In many ways, the Luttrell household epitomized the divided sentiments of Civil War-era Knoxville. Luttrell himself supported the Union, and his son, Samuel, fought for the Union Army.[6] However, his two other sons, John and James, Jr., both fought for the Confederate Army.[6] In spite of Luttrell's Union sentiments, he was reelected mayor of Confederate-occupied Knoxville in 1862.[6] Historian Oliver Perry Temple recalled that when Union forces occupied Knoxville in September 1863, Luttrell unfurled a large American flag at the corner of Main Street and Gay Street he had painstakingly saved for such an occasion.[7]

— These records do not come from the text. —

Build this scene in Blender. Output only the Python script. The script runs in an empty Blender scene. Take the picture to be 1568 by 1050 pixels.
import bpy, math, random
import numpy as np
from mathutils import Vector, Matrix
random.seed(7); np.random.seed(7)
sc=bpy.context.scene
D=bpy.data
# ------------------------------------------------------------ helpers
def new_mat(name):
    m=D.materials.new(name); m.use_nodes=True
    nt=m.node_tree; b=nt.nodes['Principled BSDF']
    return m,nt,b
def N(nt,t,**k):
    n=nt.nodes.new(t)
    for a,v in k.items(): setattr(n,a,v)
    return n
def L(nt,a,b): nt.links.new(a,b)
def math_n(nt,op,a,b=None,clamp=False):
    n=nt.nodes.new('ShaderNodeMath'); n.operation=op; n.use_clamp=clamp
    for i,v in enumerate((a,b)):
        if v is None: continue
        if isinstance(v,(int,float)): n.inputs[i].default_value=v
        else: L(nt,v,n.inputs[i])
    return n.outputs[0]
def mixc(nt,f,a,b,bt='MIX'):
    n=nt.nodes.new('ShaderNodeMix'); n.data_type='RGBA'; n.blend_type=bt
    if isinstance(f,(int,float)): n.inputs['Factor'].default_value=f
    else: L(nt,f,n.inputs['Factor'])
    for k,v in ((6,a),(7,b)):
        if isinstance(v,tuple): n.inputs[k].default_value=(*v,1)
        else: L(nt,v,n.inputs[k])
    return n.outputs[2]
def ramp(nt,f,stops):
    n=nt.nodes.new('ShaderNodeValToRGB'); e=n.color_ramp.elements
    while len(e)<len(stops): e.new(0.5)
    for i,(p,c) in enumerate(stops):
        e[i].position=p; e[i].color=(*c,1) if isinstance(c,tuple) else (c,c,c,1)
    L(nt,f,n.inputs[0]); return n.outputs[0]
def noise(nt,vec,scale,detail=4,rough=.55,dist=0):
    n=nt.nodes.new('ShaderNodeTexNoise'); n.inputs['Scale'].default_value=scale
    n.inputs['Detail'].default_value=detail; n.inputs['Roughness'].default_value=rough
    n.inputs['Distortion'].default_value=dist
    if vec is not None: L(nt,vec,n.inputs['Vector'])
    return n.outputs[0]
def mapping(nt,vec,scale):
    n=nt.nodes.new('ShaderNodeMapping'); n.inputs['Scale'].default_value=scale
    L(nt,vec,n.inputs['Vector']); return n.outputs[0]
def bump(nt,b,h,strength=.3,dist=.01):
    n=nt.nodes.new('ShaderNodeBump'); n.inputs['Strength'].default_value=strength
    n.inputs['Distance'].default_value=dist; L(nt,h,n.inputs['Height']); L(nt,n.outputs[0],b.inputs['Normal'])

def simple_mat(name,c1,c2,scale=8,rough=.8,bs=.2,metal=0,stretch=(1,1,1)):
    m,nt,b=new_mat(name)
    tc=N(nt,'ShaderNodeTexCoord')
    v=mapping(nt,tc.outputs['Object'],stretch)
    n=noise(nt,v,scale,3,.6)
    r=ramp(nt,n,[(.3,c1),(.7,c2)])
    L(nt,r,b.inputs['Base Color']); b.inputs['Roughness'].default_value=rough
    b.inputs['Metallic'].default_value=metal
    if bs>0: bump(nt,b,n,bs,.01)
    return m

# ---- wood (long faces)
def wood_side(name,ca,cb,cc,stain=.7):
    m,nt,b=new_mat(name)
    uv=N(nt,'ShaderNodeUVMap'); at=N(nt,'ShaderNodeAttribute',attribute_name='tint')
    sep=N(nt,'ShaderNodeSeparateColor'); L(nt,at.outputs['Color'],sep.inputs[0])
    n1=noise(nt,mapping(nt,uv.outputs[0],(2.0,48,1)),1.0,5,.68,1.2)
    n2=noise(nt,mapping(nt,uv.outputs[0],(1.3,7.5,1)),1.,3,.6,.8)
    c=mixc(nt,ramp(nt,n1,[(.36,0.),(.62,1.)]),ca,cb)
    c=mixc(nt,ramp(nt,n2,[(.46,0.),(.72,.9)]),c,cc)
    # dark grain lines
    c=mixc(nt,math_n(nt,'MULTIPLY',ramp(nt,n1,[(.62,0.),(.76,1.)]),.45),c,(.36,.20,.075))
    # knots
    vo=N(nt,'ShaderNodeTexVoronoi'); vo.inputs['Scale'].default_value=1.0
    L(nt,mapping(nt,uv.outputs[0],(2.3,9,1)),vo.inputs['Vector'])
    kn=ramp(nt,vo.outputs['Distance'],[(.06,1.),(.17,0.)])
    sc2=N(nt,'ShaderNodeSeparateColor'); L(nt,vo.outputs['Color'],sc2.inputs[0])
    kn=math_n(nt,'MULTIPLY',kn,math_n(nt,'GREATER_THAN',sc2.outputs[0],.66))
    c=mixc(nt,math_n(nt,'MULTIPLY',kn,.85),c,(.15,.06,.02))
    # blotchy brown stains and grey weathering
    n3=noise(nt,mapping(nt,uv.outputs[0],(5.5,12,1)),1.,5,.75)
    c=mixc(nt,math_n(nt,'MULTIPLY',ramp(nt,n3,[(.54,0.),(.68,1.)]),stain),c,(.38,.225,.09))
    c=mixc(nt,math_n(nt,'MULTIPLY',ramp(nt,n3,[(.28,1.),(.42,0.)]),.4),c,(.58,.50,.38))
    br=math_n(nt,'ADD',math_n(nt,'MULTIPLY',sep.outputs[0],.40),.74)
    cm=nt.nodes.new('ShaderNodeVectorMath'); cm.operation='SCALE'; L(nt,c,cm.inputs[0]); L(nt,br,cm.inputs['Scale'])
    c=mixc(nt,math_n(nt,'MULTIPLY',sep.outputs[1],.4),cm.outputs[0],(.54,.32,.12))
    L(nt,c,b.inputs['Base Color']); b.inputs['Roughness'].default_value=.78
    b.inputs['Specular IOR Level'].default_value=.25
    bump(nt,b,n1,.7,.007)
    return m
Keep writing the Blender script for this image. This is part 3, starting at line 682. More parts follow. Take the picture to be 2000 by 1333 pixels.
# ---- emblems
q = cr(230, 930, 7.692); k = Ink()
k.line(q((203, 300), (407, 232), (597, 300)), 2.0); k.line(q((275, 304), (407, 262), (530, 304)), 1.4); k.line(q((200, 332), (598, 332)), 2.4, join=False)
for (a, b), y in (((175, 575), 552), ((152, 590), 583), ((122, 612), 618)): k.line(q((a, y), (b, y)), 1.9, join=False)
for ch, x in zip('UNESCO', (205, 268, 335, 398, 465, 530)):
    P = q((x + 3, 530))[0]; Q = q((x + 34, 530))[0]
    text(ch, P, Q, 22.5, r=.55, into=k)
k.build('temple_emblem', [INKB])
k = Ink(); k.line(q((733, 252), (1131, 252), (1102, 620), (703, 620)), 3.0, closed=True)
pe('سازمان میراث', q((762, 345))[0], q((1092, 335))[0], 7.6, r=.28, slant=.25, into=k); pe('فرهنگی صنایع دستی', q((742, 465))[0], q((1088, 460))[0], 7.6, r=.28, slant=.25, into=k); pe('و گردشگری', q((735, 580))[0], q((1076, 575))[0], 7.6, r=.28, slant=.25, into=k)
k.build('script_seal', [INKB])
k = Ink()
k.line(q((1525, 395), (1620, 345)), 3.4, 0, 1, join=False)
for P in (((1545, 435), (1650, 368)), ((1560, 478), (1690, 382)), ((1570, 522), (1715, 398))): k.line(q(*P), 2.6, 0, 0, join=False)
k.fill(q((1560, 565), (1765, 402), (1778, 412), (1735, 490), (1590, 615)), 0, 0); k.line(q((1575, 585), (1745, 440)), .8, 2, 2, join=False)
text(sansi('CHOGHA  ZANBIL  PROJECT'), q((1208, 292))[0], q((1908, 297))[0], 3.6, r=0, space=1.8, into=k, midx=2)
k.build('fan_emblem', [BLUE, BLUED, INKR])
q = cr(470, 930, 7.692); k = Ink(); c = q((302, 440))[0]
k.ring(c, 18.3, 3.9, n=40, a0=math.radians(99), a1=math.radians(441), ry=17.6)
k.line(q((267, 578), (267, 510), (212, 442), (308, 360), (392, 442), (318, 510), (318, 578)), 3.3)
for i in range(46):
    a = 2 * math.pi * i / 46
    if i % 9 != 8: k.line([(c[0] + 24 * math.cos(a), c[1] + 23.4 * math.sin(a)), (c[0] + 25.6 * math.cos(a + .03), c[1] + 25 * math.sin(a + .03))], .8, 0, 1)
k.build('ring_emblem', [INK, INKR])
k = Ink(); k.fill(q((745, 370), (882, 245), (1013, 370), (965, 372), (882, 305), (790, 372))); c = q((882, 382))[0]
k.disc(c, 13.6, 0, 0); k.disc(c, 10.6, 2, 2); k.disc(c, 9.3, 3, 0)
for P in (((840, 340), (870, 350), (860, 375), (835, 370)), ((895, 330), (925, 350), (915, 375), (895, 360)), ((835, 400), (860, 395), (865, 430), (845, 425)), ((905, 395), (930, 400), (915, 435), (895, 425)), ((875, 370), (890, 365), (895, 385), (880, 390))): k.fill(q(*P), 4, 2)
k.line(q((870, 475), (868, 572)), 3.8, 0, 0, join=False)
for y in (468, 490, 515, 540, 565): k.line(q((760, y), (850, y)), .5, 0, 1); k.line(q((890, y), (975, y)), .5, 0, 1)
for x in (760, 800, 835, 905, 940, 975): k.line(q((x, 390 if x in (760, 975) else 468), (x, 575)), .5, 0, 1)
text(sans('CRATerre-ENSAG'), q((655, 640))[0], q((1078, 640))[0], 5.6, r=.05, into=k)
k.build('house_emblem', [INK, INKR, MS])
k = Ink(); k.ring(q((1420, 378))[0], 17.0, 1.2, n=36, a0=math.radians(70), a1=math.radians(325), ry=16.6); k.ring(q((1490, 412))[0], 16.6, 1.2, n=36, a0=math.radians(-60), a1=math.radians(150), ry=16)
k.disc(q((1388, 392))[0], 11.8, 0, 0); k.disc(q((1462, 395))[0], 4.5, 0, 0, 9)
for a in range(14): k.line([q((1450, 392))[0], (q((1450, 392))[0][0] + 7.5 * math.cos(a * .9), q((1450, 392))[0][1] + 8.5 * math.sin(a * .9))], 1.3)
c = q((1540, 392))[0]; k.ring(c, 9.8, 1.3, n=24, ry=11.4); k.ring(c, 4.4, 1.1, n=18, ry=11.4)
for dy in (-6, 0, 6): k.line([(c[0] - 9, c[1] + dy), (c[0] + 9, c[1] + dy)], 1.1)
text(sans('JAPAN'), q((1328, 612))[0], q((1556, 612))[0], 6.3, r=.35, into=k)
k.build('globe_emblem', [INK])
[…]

After the war, Luttrell joined the Democratic Party, complicating his electability in heavily-Republican post-war East Tennessee.[1] He was finally defeated in the mayoral election of 1866 by Knoxville businessman Marcus De Lafayette Bearden.[4] Luttrell was elected to the state senate in 1869, but served just one two-year term. He died while visiting an associate in Nashville in 1878.[1]

See also[edit]

References[edit]

  1. ^ a b c d e f g h East Tennessee Historical Society, Mary Rothrock (ed.), The French Broad-Holston Country: A History of Knox County, Tennessee (Knoxville, Tenn.: East Tennessee Historical Society, 1972), pp. 440-441.
  2. ^ Rothrock, French Broad-Holston Country, p. 440 and index. Luttrell's father and son were also named "James Churchwell Luttrell," leading to confusion in historical sources. Luttrell is sometimes referred to as "James Luttrell, Sr.," and his son (1841–1914) is sometimes referred to as "James Luttrell, Jr."
  3. ^ Mayors of Knoxville. Retrieved: 3 November 2010.
  4. ^ a b Jack Neely, Market Square: A History of the Most Democratic Place on Earth (Knoxville, Tenn.: Market Square District Association, 2009), p. 29.
  5. ^ Phillip Langsdon, Tennessee: A Political History (Franklin, Tenn.: Hillsboro Press, 2000), pp. 133-134.
  6. ^ a b c Robert McKenzie, Lincolnites and Rebels: A Divided Town in the American Civil War (New York: Oxford University Press, 2006), p. 127.
  7. ^ Oliver P. Temple, East Tennessee and the Civil War (Johnson City, Tenn.: Overmountain Press, 1995), p. 479.